■ Short problem ■
Start at the line containing "The Blender Python", stop at the line containing "2.97, .85), 'zinc', tb, .003)", and set down every line in that stretch exactly as written, and nothing else.

■ Data extract ■
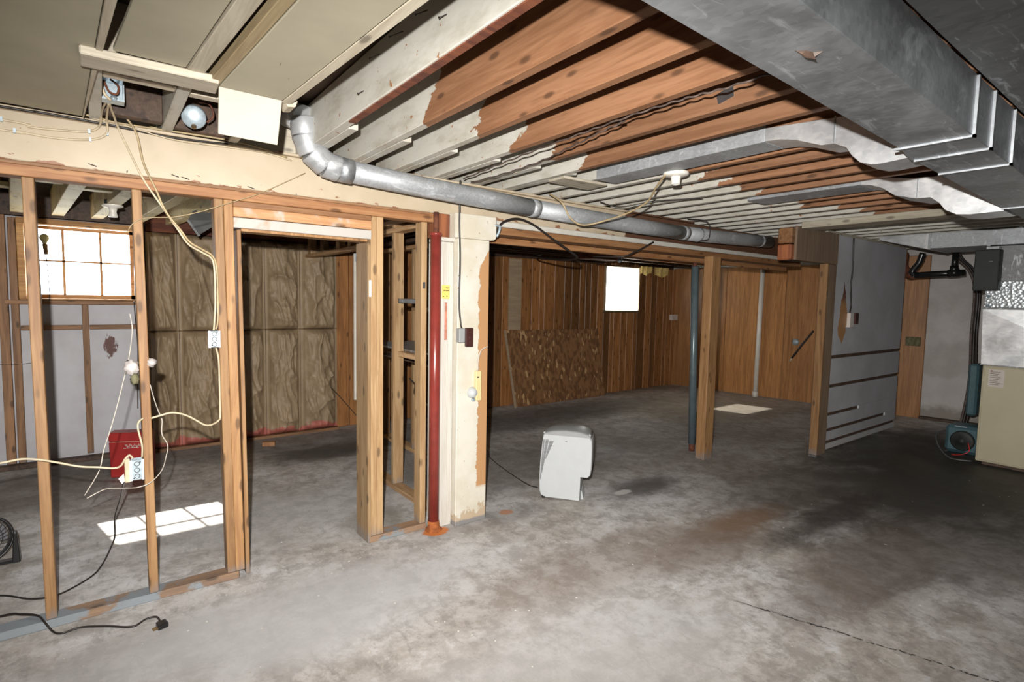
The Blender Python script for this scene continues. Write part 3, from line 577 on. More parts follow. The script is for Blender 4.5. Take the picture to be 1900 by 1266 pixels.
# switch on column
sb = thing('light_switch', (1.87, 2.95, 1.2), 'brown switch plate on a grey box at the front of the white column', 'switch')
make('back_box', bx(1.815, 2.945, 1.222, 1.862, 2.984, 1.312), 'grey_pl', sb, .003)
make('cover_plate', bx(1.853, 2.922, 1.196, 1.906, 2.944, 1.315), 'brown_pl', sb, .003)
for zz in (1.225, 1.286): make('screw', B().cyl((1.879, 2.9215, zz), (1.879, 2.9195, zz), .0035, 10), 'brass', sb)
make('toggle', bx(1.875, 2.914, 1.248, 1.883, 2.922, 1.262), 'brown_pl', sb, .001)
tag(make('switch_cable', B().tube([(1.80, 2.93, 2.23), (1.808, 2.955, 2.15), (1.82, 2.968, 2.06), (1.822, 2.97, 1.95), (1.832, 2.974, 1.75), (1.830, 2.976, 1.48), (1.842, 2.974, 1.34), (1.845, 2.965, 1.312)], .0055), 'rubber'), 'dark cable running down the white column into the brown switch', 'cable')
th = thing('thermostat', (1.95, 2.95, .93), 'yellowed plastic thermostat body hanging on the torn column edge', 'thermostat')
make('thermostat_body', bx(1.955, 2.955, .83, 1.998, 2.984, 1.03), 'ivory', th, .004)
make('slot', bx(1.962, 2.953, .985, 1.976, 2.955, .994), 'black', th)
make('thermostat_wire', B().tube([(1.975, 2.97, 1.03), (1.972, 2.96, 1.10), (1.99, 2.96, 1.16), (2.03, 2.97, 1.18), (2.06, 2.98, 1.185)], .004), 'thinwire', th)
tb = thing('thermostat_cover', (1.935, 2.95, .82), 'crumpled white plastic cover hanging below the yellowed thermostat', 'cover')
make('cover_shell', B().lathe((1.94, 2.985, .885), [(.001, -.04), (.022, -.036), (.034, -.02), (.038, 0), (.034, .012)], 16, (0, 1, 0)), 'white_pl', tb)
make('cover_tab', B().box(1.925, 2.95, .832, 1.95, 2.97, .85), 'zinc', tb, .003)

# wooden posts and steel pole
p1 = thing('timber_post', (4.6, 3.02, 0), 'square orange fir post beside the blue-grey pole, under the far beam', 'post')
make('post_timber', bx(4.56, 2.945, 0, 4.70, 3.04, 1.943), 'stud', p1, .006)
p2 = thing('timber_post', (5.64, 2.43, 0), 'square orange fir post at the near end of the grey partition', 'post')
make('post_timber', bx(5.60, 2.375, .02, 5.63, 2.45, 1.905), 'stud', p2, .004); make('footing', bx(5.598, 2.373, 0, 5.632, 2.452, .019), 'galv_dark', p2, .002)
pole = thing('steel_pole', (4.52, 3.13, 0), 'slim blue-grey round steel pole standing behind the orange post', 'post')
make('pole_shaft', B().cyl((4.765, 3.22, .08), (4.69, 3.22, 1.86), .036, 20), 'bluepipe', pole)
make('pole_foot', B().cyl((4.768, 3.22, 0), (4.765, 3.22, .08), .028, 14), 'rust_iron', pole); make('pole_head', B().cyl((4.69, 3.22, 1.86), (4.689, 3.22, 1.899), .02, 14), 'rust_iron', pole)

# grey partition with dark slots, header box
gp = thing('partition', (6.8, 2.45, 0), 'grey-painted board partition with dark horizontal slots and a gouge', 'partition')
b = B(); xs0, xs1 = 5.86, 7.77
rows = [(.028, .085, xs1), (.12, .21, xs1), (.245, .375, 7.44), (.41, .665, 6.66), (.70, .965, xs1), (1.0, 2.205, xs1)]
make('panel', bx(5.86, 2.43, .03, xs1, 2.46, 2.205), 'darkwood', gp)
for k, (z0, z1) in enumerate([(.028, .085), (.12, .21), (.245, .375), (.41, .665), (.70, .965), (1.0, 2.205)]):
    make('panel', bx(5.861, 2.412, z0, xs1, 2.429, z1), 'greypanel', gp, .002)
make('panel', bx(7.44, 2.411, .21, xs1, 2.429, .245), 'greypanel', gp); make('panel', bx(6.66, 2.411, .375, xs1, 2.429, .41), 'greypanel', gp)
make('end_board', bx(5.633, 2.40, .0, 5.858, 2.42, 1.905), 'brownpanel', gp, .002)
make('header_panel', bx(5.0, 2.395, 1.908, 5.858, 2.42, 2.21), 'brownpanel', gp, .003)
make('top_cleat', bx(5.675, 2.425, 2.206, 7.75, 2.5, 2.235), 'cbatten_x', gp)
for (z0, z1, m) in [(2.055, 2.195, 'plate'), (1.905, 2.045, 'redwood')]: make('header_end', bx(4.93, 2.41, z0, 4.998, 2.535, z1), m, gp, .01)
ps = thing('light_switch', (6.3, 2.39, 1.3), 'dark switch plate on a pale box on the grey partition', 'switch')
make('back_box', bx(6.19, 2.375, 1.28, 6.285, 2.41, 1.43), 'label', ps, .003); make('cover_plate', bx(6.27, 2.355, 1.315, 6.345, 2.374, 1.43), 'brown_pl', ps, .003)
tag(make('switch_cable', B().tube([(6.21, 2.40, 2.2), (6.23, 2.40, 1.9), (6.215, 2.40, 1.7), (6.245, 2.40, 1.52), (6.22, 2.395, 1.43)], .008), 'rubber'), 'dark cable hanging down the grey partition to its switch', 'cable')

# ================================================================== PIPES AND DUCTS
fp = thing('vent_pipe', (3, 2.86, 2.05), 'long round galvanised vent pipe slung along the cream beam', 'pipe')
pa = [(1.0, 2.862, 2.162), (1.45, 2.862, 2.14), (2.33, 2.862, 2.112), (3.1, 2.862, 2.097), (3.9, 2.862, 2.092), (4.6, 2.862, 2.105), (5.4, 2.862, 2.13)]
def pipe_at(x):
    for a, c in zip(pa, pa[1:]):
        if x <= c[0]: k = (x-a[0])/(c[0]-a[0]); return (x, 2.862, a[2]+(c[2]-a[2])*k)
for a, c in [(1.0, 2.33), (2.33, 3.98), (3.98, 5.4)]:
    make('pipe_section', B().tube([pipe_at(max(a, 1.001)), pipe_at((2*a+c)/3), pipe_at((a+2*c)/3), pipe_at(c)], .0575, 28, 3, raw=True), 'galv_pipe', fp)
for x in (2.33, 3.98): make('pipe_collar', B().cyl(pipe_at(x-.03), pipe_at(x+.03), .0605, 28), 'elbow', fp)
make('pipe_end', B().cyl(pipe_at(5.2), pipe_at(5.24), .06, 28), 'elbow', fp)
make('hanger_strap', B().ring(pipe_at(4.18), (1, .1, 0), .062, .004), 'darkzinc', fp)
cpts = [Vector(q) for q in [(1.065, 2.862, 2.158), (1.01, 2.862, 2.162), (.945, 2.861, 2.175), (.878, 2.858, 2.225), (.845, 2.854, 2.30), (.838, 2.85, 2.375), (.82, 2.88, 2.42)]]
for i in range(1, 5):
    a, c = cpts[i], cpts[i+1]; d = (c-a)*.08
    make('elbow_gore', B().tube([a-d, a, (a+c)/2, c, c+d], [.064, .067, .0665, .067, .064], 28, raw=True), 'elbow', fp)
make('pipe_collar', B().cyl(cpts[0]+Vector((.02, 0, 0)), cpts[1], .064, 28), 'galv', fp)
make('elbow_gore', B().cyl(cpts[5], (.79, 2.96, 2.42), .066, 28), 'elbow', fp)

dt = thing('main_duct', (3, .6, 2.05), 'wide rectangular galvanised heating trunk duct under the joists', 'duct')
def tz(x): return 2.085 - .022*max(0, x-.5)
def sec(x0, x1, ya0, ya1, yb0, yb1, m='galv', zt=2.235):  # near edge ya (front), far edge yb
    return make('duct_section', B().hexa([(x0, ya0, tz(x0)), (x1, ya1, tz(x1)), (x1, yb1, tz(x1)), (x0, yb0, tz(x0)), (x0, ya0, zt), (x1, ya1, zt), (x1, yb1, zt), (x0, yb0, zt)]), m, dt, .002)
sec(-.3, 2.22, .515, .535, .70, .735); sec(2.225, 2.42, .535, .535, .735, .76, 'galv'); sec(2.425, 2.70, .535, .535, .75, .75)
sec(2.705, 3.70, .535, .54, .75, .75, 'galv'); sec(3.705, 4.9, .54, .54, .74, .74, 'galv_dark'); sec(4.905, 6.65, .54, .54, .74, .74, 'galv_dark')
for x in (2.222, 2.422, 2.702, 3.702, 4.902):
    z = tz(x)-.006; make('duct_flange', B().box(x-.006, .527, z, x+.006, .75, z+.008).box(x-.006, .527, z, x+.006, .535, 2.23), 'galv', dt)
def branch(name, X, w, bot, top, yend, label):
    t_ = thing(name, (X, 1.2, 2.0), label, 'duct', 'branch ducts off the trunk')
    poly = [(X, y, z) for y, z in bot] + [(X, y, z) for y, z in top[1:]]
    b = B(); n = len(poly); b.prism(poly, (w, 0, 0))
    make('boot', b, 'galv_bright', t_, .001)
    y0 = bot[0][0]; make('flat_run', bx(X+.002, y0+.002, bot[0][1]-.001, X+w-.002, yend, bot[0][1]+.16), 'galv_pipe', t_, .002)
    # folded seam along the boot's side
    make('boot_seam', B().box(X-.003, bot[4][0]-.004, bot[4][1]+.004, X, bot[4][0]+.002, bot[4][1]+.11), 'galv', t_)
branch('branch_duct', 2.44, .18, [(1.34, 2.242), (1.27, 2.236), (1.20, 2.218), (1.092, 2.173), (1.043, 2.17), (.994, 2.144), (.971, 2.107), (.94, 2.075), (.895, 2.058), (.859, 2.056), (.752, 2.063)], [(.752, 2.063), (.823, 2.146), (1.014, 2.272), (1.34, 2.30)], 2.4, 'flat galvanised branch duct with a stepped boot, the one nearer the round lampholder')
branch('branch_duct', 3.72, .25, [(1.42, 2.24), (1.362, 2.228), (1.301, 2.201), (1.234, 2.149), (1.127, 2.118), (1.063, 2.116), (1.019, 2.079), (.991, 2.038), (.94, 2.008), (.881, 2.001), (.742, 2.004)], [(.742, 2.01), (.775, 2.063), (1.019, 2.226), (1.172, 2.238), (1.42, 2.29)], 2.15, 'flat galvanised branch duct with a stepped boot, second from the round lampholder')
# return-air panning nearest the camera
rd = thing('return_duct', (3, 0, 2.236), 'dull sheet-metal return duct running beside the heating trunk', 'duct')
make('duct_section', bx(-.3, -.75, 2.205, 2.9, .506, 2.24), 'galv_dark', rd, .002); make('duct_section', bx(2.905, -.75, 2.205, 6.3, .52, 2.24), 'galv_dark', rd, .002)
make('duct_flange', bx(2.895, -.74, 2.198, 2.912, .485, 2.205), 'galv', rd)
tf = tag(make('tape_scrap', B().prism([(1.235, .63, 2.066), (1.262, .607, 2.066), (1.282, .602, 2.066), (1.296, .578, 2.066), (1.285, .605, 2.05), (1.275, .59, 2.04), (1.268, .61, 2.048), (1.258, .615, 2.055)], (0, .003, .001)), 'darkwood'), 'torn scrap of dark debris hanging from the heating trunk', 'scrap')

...

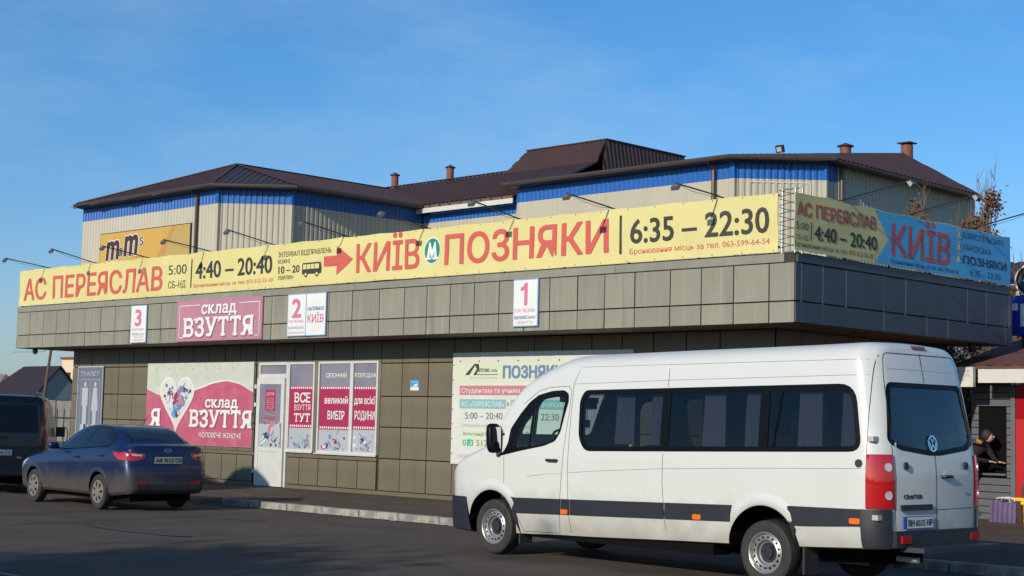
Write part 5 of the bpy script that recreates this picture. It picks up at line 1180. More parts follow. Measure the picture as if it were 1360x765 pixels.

■ Answer to the problem ■
The Blender Python script for this scene continues. Write part 3, from line 577 on. More parts follow. The script is for Blender 4.5. Take the picture to be 1900 by 1266 pixels.
# switch on column
sb = thing('light_switch', (1.87, 2.95, 1.2), 'brown switch plate on a grey box at the front of the white column', 'switch')
make('back_box', bx(1.815, 2.945, 1.222, 1.862, 2.984, 1.312), 'grey_pl', sb, .003)
make('cover_plate', bx(1.853, 2.922, 1.196, 1.906, 2.944, 1.315), 'brown_pl', sb, .003)
for zz in (1.225, 1.286): make('screw', B().cyl((1.879, 2.9215, zz), (1.879, 2.9195, zz), .0035, 10), 'brass', sb)
make('toggle', bx(1.875, 2.914, 1.248, 1.883, 2.922, 1.262), 'brown_pl', sb, .001)
tag(make('switch_cable', B().tube([(1.80, 2.93, 2.23), (1.808, 2.955, 2.15), (1.82, 2.968, 2.06), (1.822, 2.97, 1.95), (1.832, 2.974, 1.75), (1.830, 2.976, 1.48), (1.842, 2.974, 1.34), (1.845, 2.965, 1.312)], .0055), 'rubber'), 'dark cable running down the white column into the brown switch', 'cable')
th = thing('thermostat', (1.95, 2.95, .93), 'yellowed plastic thermostat body hanging on the torn column edge', 'thermostat')
make('thermostat_body', bx(1.955, 2.955, .83, 1.998, 2.984, 1.03), 'ivory', th, .004)
make('slot', bx(1.962, 2.953, .985, 1.976, 2.955, .994), 'black', th)
make('thermostat_wire', B().tube([(1.975, 2.97, 1.03), (1.972, 2.96, 1.10), (1.99, 2.96, 1.16), (2.03, 2.97, 1.18), (2.06, 2.98, 1.185)], .004), 'thinwire', th)
tb = thing('thermostat_cover', (1.935, 2.95, .82), 'crumpled white plastic cover hanging below the yellowed thermostat', 'cover')
make('cover_shell', B().lathe((1.94, 2.985, .885), [(.001, -.04), (.022, -.036), (.034, -.02), (.038, 0), (.034, .012)], 16, (0, 1, 0)), 'white_pl', tb)
make('cover_tab', B().box(1.925, 2.95, .832, 1.95, 2.97, .85), 'zinc', tb, .003)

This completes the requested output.